PROVIDED MATERIAL
— Start —
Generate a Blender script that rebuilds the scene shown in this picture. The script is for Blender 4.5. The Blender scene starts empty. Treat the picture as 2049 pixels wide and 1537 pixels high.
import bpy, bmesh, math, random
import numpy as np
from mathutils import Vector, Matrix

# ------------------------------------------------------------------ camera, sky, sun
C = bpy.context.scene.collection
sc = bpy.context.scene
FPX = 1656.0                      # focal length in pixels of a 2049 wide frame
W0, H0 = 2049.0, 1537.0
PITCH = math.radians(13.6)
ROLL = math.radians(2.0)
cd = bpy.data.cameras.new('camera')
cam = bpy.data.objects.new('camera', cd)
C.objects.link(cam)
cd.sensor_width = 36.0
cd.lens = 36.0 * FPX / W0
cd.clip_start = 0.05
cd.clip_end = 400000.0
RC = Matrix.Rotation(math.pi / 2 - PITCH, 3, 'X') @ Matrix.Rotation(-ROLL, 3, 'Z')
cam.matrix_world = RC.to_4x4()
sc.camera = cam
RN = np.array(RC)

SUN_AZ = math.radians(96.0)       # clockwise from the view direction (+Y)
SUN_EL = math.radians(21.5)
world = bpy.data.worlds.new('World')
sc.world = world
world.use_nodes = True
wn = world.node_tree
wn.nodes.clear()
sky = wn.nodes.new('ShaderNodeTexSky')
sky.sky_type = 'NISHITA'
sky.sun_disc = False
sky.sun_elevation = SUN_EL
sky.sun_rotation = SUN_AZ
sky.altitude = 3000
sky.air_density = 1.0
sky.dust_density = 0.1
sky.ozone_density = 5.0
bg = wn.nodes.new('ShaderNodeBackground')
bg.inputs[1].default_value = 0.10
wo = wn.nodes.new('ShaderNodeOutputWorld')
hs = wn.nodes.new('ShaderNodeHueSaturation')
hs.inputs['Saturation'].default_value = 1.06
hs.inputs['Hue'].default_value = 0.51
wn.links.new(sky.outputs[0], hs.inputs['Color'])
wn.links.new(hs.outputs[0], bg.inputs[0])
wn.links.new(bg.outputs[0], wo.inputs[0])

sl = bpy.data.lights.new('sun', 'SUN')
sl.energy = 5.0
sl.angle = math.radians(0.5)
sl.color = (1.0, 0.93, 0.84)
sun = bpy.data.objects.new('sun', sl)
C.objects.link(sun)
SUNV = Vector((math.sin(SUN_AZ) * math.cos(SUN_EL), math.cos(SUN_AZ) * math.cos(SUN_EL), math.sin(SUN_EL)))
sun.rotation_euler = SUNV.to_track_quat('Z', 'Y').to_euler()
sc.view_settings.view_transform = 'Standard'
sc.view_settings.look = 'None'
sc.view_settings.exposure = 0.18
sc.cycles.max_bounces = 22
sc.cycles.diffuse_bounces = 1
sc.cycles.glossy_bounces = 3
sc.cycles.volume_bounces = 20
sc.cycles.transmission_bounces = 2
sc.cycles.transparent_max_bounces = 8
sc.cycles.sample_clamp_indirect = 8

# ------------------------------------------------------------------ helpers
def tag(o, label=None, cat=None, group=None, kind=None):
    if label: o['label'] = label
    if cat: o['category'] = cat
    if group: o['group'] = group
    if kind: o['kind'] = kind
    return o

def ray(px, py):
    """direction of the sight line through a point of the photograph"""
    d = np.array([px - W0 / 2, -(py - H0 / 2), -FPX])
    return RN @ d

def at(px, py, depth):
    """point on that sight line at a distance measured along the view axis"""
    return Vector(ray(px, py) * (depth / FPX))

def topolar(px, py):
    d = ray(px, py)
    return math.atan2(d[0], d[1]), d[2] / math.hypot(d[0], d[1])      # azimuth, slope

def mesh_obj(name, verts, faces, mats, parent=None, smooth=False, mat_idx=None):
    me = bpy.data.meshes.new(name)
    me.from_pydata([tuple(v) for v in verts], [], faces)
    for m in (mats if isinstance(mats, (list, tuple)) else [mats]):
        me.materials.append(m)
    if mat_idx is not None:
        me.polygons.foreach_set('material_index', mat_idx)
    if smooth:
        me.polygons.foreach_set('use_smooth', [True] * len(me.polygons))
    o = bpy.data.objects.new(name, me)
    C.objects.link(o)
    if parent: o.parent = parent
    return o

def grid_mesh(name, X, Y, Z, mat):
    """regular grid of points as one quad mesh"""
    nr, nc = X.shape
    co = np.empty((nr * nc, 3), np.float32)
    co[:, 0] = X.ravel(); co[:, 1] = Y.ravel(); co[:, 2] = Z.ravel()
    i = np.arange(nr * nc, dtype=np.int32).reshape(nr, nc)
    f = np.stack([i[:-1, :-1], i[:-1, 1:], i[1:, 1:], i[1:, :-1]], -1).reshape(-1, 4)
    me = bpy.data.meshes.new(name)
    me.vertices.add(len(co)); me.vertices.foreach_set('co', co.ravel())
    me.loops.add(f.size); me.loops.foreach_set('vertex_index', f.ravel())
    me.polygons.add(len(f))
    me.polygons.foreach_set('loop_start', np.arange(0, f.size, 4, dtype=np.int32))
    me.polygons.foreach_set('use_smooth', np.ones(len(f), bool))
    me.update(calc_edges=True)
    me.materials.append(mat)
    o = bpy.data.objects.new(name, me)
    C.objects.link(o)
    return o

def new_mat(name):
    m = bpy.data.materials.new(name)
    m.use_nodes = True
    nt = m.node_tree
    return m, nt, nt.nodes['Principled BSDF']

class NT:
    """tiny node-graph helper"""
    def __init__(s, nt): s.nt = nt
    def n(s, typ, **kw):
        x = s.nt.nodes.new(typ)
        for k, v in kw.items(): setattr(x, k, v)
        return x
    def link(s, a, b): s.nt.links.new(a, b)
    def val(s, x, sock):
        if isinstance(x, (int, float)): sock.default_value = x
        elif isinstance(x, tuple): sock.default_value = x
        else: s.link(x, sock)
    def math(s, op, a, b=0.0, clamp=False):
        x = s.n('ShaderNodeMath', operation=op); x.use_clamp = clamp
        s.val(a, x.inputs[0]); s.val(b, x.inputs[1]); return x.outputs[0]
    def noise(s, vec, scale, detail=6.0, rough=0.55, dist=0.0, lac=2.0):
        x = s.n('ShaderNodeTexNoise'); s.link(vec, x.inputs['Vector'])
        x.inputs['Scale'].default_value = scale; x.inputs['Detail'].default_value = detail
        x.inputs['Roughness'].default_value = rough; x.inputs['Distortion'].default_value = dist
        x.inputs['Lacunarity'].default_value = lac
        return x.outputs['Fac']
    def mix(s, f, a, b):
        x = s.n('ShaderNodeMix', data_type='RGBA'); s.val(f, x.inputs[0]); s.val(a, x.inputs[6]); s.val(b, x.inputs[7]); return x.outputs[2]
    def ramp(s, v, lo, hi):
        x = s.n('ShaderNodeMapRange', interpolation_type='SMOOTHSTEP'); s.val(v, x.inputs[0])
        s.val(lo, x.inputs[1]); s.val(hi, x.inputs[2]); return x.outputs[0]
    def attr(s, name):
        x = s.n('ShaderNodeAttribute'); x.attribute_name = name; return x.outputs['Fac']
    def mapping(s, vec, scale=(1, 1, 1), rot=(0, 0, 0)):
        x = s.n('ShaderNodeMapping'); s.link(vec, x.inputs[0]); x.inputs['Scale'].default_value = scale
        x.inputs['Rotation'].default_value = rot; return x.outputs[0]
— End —
WHAT NEEDS TO BE DONE
Only a number is wanted: how many lines of the material include the word "pixels".

OUTPUT OF THE TASK
2